Note as an example that you have no “bold” or “italics” built-in character styles. Instead, you find Emphasis and Strong Emphasis and you are free to make them look anyway you like (e.g. blue and red instead of traditional italic and bold).

Avoid direct-formatting because it is not attached to any named style (whether paragraph or character).

##Formatting step

Your whole document can be typed without caring for its final aspect as long as you style it adequately.

When you arrive at the proof-reading and formatting tuning, you only adjust the styles.

If there is no direct formatting, any changed is immediately reflected in the document. Contrary to what you state, a change in style applies to any occurrence of text, past and future. But, once again, providing you didn’t use direct-formatting. I know it is tempting to use it because you immediately see the result but you penalise yourself by cutting out the style powerful versatility.

##Templates

It takes many trials and errors before you achieve a satisfactory collection of styles.
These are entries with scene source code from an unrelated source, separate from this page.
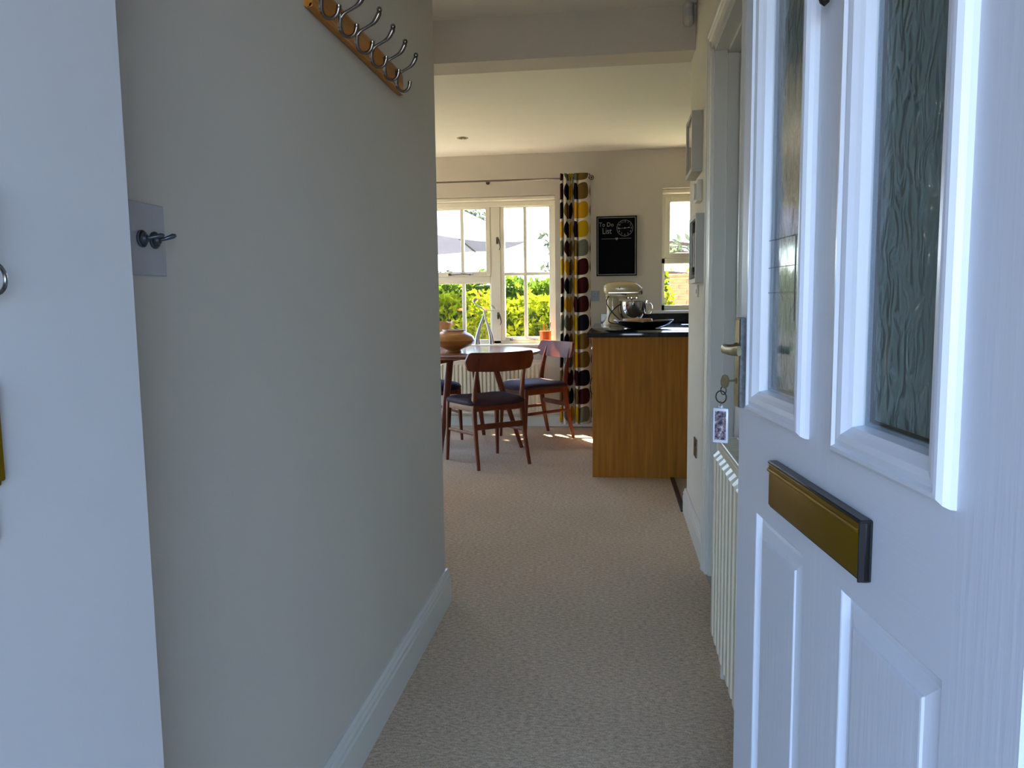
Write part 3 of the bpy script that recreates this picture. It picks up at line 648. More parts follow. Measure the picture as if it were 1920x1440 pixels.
# ------------------------------------------------------------------ left wall: switch, coat rack
sw = empty('light_switch', (HL, .969, 1.199)); tag(sw, 'clear square plate with two dark toggle switches on the left wall', 'light switch')
MB().box(0, .004, -.0435, .0435, -.0475, .0475, bev=.001).build('switch_plate', 'plate', sw)
for dy in (-.012, .0165):
    t_ = MB().lathe([(.0115, .004), (.0115, .006), (.010, .007), (.009, .0065), (.0085, .009), (.006, .010), (.0045, .013), (0, .014)], 24, (0, dy, 0), axis='x').build('toggle_collar', 'pewter', sw)
    tip = (.026, dy + .010, .004 if dy < 0 else .006)
    MB().sweep([(.010, dy, 0), (.018, dy + .004, .002), tip, (.029, dy + .012, tip[2] + .001)], [.0022, .0024, .0036, .0018], n=10, ref=(0, 0, 1)).build('toggle_lever', 'pewter', t_)

rk = empty('coat_rack', (HL, 1.56, 1.738)); tag(rk, 'oak board with six nickel double coat hooks high on the left wall', 'coat rack')
b = MB().extrude_profile([(0, -.030), (.006, -.033), (.012, -.0325), (.016, -.028), (.0165, -.024), (.018, -.021), (.018, .021), (.0165, .024), (.016, .028), (.012, .0325), (0, .033)], (0, 0, 0), (0, .682, 0), out=(1, 0, 0))
b.build('backboard', 'oakrack', rk)
MB().sweep([(.0145, 0, -.0285), (.0145, .682, -.0285)], .004, n=8).build('bead_moulding', 'oakrack', rk)
def hook():
    m = MB().box(.017, .0205, -.006, .006, -.030, .018, bev=.003, seg=2)
    up = smooth_path([(.020, 0, -.004), (.030, 0, .008), (.046, 0, .016), (.063, 0, .026), (.074, 0, .042), (.0765, 0, .052)], 5)
    m.sweep(up, lerps([.0048, .0040, .0036, .004, .006, .0065, .004], len(up)), n=10, ref=(0, 1, 0))
    m.sweep([(.0765, 0, .050), (.0768, 0, .054), (.0768, 0, .058), (.0768, 0, .060)], [.0063, .0068, .005, .001], n=10, ref=(0, 1, 0))
    lo = smooth_path([(.021, 0, .004), (.020, 0, -.020), (.026, 0, -.036), (.040, 0, -.042), (.052, 0, -.036), (.057, 0, -.024), (.0575, 0, -.020)], 5)
    m.sweep(lo, lerps([.0055, .0050, .0042, .004, .0045, .0055, .0052], len(lo)), n=10, ref=(0, 1, 0))
    m.sweep([(.0575, 0, -.022), (.0577, 0, -.017), (.0577, 0, -.014)], [.0052, .0058, .002], n=10, ref=(0, 1, 0))
    return m
h0 = None
for i in range(6):
    y = 1.603 + i * .1125 - 1.56
    if h0 is None: h0 = hook().build('hook', 'steel', rk, loc=(0, y, 0)); sc0 = MB().lathe([(.003, .0), (.003, .0015), (0, .002)], 10, (.0205, 0, .012), axis='x').build('screw', 'bronze', h0)
    else: o = copy_tree(h0, rk); o.location = (0, y, 0)

# ------------------------------------------------------------------ right wall things
def box_frame(y0, y1, z0, z1, depth, label, inner):
    root = empty('picture_frame', (HR, (y0 + y1) / 2, z0)); tag(root, label, 'picture frame'); a = (y1 - y0) / 2; h = z1 - z0
    b = MB().box(-depth, 0, -a, -a + .018, 0, h).box(-depth, 0, a - .018, a, 0, h).box(-depth, 0, -a + .018, a - .018, 0, .018).box(-depth, 0, -a + .018, a - .018, h - .018, h)
    b.build('frame', 'framegrey', root)
    box(-.012, -.002, -a + .018, a - .018, .018, h - .018).build('mount', 'mount', root)
    if inner == 'photo': box(-.020, -.012, -a + .045, a - .045, .05, h - .05).build('print', 'photo', root)
    else:
        for k in range(3):
            yy = -a + .075 + k * .065
            box(-depth + .006, -.012, yy - .02, yy + .02, .07, h - .07, bev=.002).build('print', 'mount' if k % 2 else 'framegrey', root)
    box(-depth + .006, -depth + .008, -a + .018, a - .018, .018, h - .018).build('pane', 'pictureglass', root)
box_frame(3.51, 3.79, 1.665, 1.922, .045, 'upper grey box frame on the right wall near the ceiling beam', 'photo')
box_frame(3.357, 3.638, 1.182, 1.470, .040, 'lower grey box frame with pale mount beside the kitchen window', 'cards')
th_ = empty('thermostat', (HR, 3.53, 1.58)); tag(th_, 'small cream thermostat between the two box frames', 'thermostat')
MB().box(-.024, 0, -.045, .045, -.046, .046, bev=.004, seg=2).build('body', 'plastic', th_)
MB().lathe([(.034, -.034), (.036, -.028), (.036, -.024)], 28, axis='x').build('dial', 'plastic', th_)
lsw = empty('small_wall_switch', (HR, 3.60, 1.15)); tag(lsw, 'tiny pale wall switch just under the lower box frame', 'switch')
MB().box(-.009, 0, -.018, .018, -.028, .026, bev=.002).build('body', 'plastic', lsw); box(-.013, -.009, -.006, .006, -.012, .006, bev=.001).build('rocker', 'plastic', lsw)
def socket(loc, rz, label, w_=.088, m_='chrome'):
    s = empty('wall_socket', loc, rz); tag(s, label, 'socket')
    MB().box(-w_ / 2, w_ / 2, -.008, 0, -.044, .044, bev=.002).build('face_plate', m_, s)
    for dx, dz, a, c_ in ((0, .016, .004, .008), (-.011, -.006, .008, .004), (.011, -.006, .008, .004)): box(dx - a / 2, dx + a / 2, -.0088, -.0078, dz - c_ / 2, dz + c_ / 2).build('pin_slot', 'black', s)
    MB().box(.018, .028, -.013, -.008, .008, .026, bev=.002).build('rocker', m_, s)
socket((HR, 3.61, .43), -PI / 2, 'metal wall socket low on the right hall wall above the skirting', m_='steel')
M['satin'] = mat('satin_steel', (.22, .23, .25), .5, metal=.6)
socket((-.162, FY, 1.155), 0, 'chrome wall socket left of the stand mixer', .075, 'satin')
pi = empty('motion_sensor', (.346, 3.86, 2.479)); tag(pi, 'cream motion sensor in the corner under the hall ceiling', 'sensor')
b = MB()
def pir(u, v):
    a = (u - .5) * PI; rr = 1 if v < .75 else math.sqrt(max(0, 1 - ((v - .75) / .25) ** 2)) * .999 + .001
    return (.026 * math.sin(a) * rr, -.040 * math.cos(a) * rr, -.098 * v)
b.grid(pir, 16, 16).build('housing', 'plastic', pi, fix=False)
MB().grid(lambda u, v: (.021 * math.sin((u - .5) * 2.2), -.0415 * math.cos((u - .5) * 1.6), -.02 - .04 * v), 10, 4).build('lens', 'mount', pi, fix=False)
dl = empty('downlight', (-1.169, 6.097, CZ)); tag(dl, 'round recessed ceiling downlight over the dining table', 'light')
MB().lathe([(.030, -.001), (.043, -.0055), (.046, -.003), (.046, 0)], 32).build('bezel', 'chrome', dl, fix=False)
MB().lathe([(0, -.001), (.030, -.0015), (.030, 0)], 24).build('lamp', 'pewter', dl)
cs = empty('downlight', (1.3, 5.6, CZ)); tag(cs, 'round recessed ceiling downlight over the kitchen out of view', 'light')
MB().lathe([(.030, -.001), (.043, -.0055), (.046, -.003), (.046, 0)], 32).build('bezel', 'chrome', cs, fix=False)

# radiators
def radiator(name, loc, rz, W, Hh, label, pitch=.036, d=.055, fd=.010):
    root = empty(name, loc, rz); tag(root, label, 'radiator')
    n = int(W / pitch); b = MB()
    prof = []
    for i in range(n):
        x = -W / 2 + i * pitch
        prof += [(x, 0), (x + pitch * .12, -fd), (x + pitch * .62, -fd), (x + pitch * .74, 0)]
    prof.append((W / 2, 0)); prof = [(x, y - d / 2) for x, y in prof]
    zt = [.02, .035, Hh - .05, Hh - .035]; sc_ = [0, 1, 1, 0]
    vs = [(x, -d / 2 + (y + d / 2) * s, z) for z, s in zip(zt, sc_) for x, y in prof]; k = len(prof)
    b.add(vs, [(j * k + i, j * k + i + 1, (j + 1) * k + i + 1, (j + 1) * k + i) for j in range(3) for i in range(k - 1)])
    b.box(-W / 2, W / 2, -d / 2 - .0015, -d / 2 + .004, 0, .022, bev=.002).box(-W / 2, W / 2, -d / 2 - .0015, -d / 2 + .004, Hh - .037, Hh - .014, bev=.002)
    b.box(-W / 2, W / 2, d / 2 - .006, d / 2, 0, Hh - .015)
    b.build('panel', 'radiator', root)
    for sx in (-1, 1): box(sx * (W / 2 + .0015) - .0015, sx * (W / 2 + .0015) + .0015, -d / 2 - .004, d / 2 + .002, 0, Hh, bev=.001).build('side_cover', 'radiator', root)
    g = MB().box(-W / 2, W / 2, -d / 2 - .004, -d / 2 + .006, Hh - .014, Hh, bev=.002).box(-W / 2, W / 2, d / 2 - .006, d / 2 + .002, Hh - .012, Hh, bev=.002)
    q = -W / 2 + .02
    while q < W / 2 - .02: g.box(q, q + .006, -d / 2, d / 2, Hh - .006, Hh - .001); q += .016
    g.build('top_grille', 'radiator', root)
    for sx in (-1, 1):
        v = MB().sweep([(sx * (W / 2 + .002), 0, .045), (sx * (W / 2 + .035), 0, .045), ], .009, n=10).lathe([(.010, .028), (.013, .034), (.013, .085), (.010, .092), (0, .093)], 16, (sx * (W / 2 + .035), 0, 0)).build('valve', 'plastic', root)
        MB().sweep([(sx * (W / 2 + .035), 0, .03), (sx * (W / 2 + .035), 0, -loc[2])], .0075, n=10).build('pipe', 'plastic', v)
    for sx in (-1, 1): box(sx * W * .35 - .015, sx * W * .35 + .015, d / 2, d / 2 + .03, .1, Hh - .1).build('wall_bracket', 'radiator', root)
    return root
radiator('radiator', (-1.42, FY - .065, .12), 0, 1.62, .48, 'cream ribbed panel radiator under the dining room window')
radiator('radiator', (HR - .06, 1.875, .125), -PI / 2, .65, .60, 'pale ribbed hall radiator mostly hidden behind the open front door', pitch=.058, fd=.015)

# ------------------------------------------------------------------ curtain and pole
cp = empty('curtain_pole', (-.20, 6.775, 2.158)); tag(cp, 'slim bronze curtain pole above the dining room window', 'curtain pole')
MB().sweep([(-2.7, 0, 0), (0, 0, 0)], .0075, n=12).build('rod', 'steel', cp)
for bx in (-.895, -.02, -2.5): MB().sweep([(bx, 0, -.004), (bx, .04, -.004), (bx, .073, -.004)], .005, n=8).lathe([(.018, .067), (.018, .074)], 16, (bx, 0, -.004), axis='y').build('bracket', 'steel', cp)
MB().sweep(circ((.012, 0, 0), .017, 24, 'xz'), .0035, n=8, closed=True, ref=(0, 1, 0)).lathe([(0, -.009), (.006, -.006), (.009, 0), (.006, .006), (0, .009)], 14, (.012, 0, 0)).build('finial', 'bronze', cp)
ct = empty('curtain', (-.33, 6.775, 2.13)); tag(ct, 'drawn curtain with retro leaf print in yellow black and grey beside the window', 'curtain')
plan = [(-.125, .02), (-.123, -.035), (-.108, -.045), (-.100, .0), (-.092, -.045), (-.070, -.050), (-.062, .015), (-.045, -.035), (-.034, .018), (-.024, -.032), (-.012, .02), (.000, -.040), (.018, -.045), (.022, .0), (.030, -.035), (.050, -.047), (.080, -.045), (.105, -.030), (.122, .01), (.128, .03)]
pp = smooth_path([(x, y, 0) for x, y in plan], 5)
ul = [0]
for i in range(1, len(pp)): ul.append(ul[-1] + (pp[i] - pp[i - 1]).length)
NV = 40; m = MB(); vs = []; uvs = []
iA = next(i for i, p in enumerate(pp) if p.x > .022); u0 = ul[iA]
for j in range(NV + 1):
    v = j / NV; z = .065 - 2.155 * v
    for i, p in enumerate(pp):
        sp_ = 1 + .06 * v + .02 * math.sin(v * 9); am = .75 + .35 * v
        x = p.x * sp_ + .006 * math.sin(v * 5 + i * .05) * v; y = p.y * am + .010 * math.sin(i * .35 + v * 4) * v
        if j == NV: z2 = z + .006 * math.sin(i * .5)
        else: z2 = z
        vs.append((x, y, z2)); uvs.append((ul[i] - u0 + 2.1, z + 4))
W_ = len(pp); fs = [(j * W_ + i, j * W_ + i + 1, (j + 1) * W_ + i + 1, (j + 1) * W_ + i) for j in range(NV) for i in range(W_ - 1)]
m.add(vs, fs, True); co = m.build('cloth', 'curtain', ct, fix=False)
ul_ = co.data.uv_layers.new(name='UVMap')
for l in co.data.loops: ul_.data[l.index].uv = uvs[l.vertex_index]
for hx in (-.11, -.06, -.01, .04, .10): MB().sweep(circ((hx, 0, .028), .013, 16, 'yz'), .002, n=6, closed=True, ref=(1, 0, 0)).build('ring', 'bronze', ct)

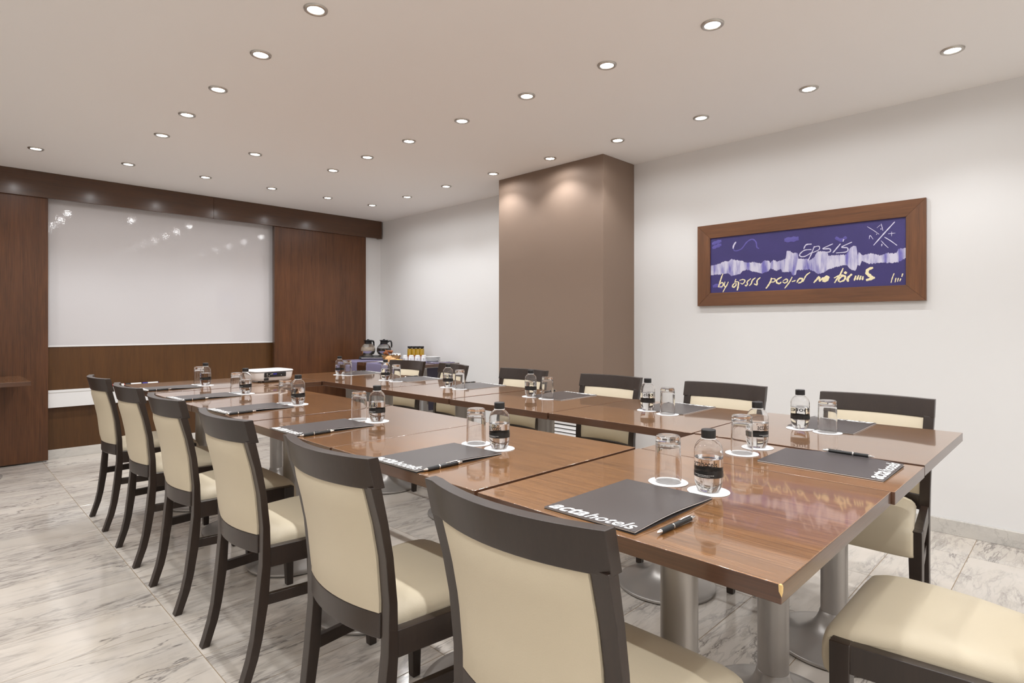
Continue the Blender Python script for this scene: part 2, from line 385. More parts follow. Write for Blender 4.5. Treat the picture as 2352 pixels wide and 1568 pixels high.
t = thing('wall_socket', 'grey double power socket low on the white wall behind the chairs', 'socket', (XR, 5.18, .30))
boxo('plate', (-.010,-.075,-.042), (0,.075,.042), M['nickel'], t, bevel=.002)
for s in (-1,1):
    m = MB(); m.lathe([(.0,.0),(.019,.0),(.021,.0005),(.021,.004)], 16)
    obj('socket_well', m, M['black'], t, loc=(-.0140, s*.036, 0), rot=(0, PI/2, 0))
# ---------------------------------------------------------------- recessed downlights
def ordn(k): return ['first','second','third','fourth','fifth','sixth','seventh','eighth','ninth','tenth','eleventh','twelfth','thirteenth','fourteenth'][k]
m = MB(); m.lathe([(.031,-.0005),(.031,-.004),(.034,-.0075),(.041,-.0085),(.046,-.006),(.0475,-.0005)], 32); RING = m.mesh('trim_ring', smooth=True, angle=60); RING.materials.append(M['nickel'])
m = MB(); m.lathe([(0,-.002),(.016,-.0035),(.031,-.002)], 32); LENS = m.mesh('lens', smooth=True); LENS.materials.append(M['lamp'])
spot_data = bpy.data.lights.new('halogen_beam', 'SPOT'); spot_data.energy = SPOT_W; spot_data.color = LAMP_COL
spot_data.spot_size = math.radians(121); spot_data.spot_blend = 0.55; spot_data.shadow_soft_size = 0.022
spill_data = bpy.data.lights.new('halogen_spill', 'SPOT'); spill_data.energy = SPILL_W; spill_data.color = LAMP_COL
spill_data.spot_size = math.radians(172); spill_data.spot_blend = 0.35; spill_data.shadow_soft_size = 0.022
dim_data = spot_data.copy(); dim_data.energy = SPOT_W*.45       # two weaker lamps on the picture side
left_data = spot_data.copy(); left_data.energy = SPOT_W*.78
def downlight(x, y, label, dim=False):
    t = thing('downlight', label, 'ceiling light', (x, y, ZC), 0, 'recessed halogen downlights')
    obj('trim_ring', RING, None, t); obj('lens', LENS, None, t)
    for d, z in ((dim_data if dim else left_data if -.1 < x < 0 else spot_data, -.012), (spill_data, -.014)):
        l = bpy.data.objects.new('lamp', d); COL.objects.link(l); l.parent = t; l.location = (0, 0, z)
ROWS = [(-.02, [4.40, 3.865, 3.33, 2.76, 2.21, 1.66, 1.11, .56, .0, -.55, -1.1], 'the row left of all chairs'),
        (1.10, [4.40, 3.865, 3.33, 2.76, 2.21, 1.66, 1.11, .56, .0, -.55, -1.1], 'the row above the left chairs'),
        (2.34, [4.40, 3.87, 3.33, 2.765, 2.21, 1.67, 1.128, .58, .03, -.52, -1.07], 'the row above the middle opening'),
        (3.34, [4.784, 4.169, 3.542, 2.909, 2.294, 1.683, 1.065, .444, -1.2], 'the row beside the picture wall')]
for x, ys, nm in ROWS:
    for k, y in enumerate(ys): downlight(x, y, 'halogen downlight, %s from the whiteboard in %s' % (ordn(k), nm), x > 3 and k in (5, 6))
for k, x in enumerate([-.02, .543, 1.11, 1.675, 2.245, 2.804, 3.311]):
    downlight(x, 5.38, 'halogen downlight, %s from the right wall in the row along the pelmet' % ordn(6-k))
for k, x in enumerate([-.6, -.02, .543, 1.11, 1.71, 2.34]):
    downlight(x, -1.95, 'halogen downlight, %s from the left along the wall behind the camera' % ordn(k))
downlight(1.71, 4.394, 'single halogen downlight set between the left and middle ceiling rows')

# ---------------------------------------------------------------- tables
TZ, TW, TT = 0.750, 0.690, 0.031
def top_mesh(w, d, h=TT):
    m = MB(); m.box((-w/2, -d/2, -h), (w/2, d/2, 0)); me = m.mesh('tabletop', bevel=.0018, seg=2)
    me.materials.append(M['table']); me.materials.append(M['table_edge']); me.materials.append(M['table_edge_y'])
    for p in me.polygons:
        if abs(p.normal.z) < .6: p.material_index = 1 if abs(p.normal.y) > abs(p.normal.x) else 2
    return me
TOP = top_mesh(TW-.004, TW-.004)
m = MB(); m.lathe([(.0435,.10),(.0435,.716)], 40); COLM = m.mesh('column', smooth=True); COLM.materials.append(M['steel'])
m = MB(); m.lathe([(.0,.004),(.207,.004),(.2085,.007),(.2085,.013),(.206,.0155),(.185,.019),(.155,.025),(.12,.034),(.092,.047),(.072,.063),(.058,.083),(.049,.104),(.046,.118),(.0435,.12)], 64); BASE = m.mesh('base', smooth=True, angle=50); BASE.materials.append(M['steel'])
m = MB(); m.lathe([(.0,0),(.202,0),(.202,.0042)], 48); PAD = m.mesh('foot_ring'); PAD.materials.append(M['rubber'])
m = MB(); m.box((-.2,-.2,-.0375),(.2,.2,-.0315)); PLATE = m.mesh('top_plate'); PLATE.materials.append(M['steel'])
def table(x, y, label, w=TW, d=TW, z=TZ, dz=0.0, top=None, cx=0.0, cyy=0.0):
    t = thing('pedestal_table', label, 'table', (x, y, 0), 0, 'square veneered pedestal tables')
    obj('tabletop', top or TOP, None, t, loc=(0,0,z+dz))
    obj('column', COLM, None, t, loc=(cx,cyy,z-TZ+dz)); obj('base', BASE, None, t, loc=(cx,cyy,0)); obj('foot_ring', PAD, None, t, loc=(cx,cyy,0))
    m = PLATE
    obj('top_plate', m, None, t, loc=(cx,cyy,z+dz))
    return t
LX, RX = 1.247, 2.288
LY0, RY0, P = 0.325, 0.318, 0.697
YC = [LY0+TW/2+P*k for k in range(6)]
RYC = [RY0+TW/2+P*k for k in range(6)]
nm6 = ['nearest', 'second', 'third', 'fourth', 'fifth', 'farthest']
for k in range(6):
    lab = ('walnut pedestal table with a chipped front corner, nearest of the left-hand row' if k == 0 else
           'walnut pedestal table, %s from the chipped corner along the left-hand row' % ({5:'last'}.get(k, nm6[k])))
    t = table(LX, YC[k], lab, dz=[0, .0015, 0, .001, -.0005, .001][k], cx=.012 if k == 0 else 0, cyy=[.690,1.350,2.055,2.745,3.375,4.055][k]-YC[k])
    if k == 0:
        m = MB(); x, y = -(TW-.004)/2, -(TW-.004)/2
        # bare board where the banding has broken off the corner
        m.add([(x-.0006,y-.0006,-.0005),(x+.004,y-.0008,-.001),(x+.0062,y-.0008,-.006),(x+.0048,y-.0008,-.013),(x-.0006,y-.0008,-.019),
               (x-.0008,y+.004,-.0008),(x-.0008,y+.0035,-.011),(x+.002,y+.002,.0006)], [(0,1,2,3,4),(0,4,6,5),(0,5,7,1)])
        obj('chipped_corner', m, M['chip'], t, loc=(0,0,TZ), weld=False)
    table(RX, RYC[k], 'walnut pedestal table, %s of the right-hand row below the picture wall' % nm6[k], dz=[.003, .001, 0, .001, .002, 0][k], cyy=[.645,1.318,2.020,2.70,3.525,4.01][k]-RYC[k])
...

Usually you have a preferred look and feel for your documents and you will repeatedly format them the same. Then you can save all your custom-tuned styles in a document called a template. Save it so and next File>New>Templates to choose the template for a new document.

If you have a single template, configure it the default template to make your life easier.

CAUTION! If you are under Window$, never create a new Writer document from the file explorer. Windows wants to outsmart LO and the new document will never reference your template. Always open Writer first to create a new templated document.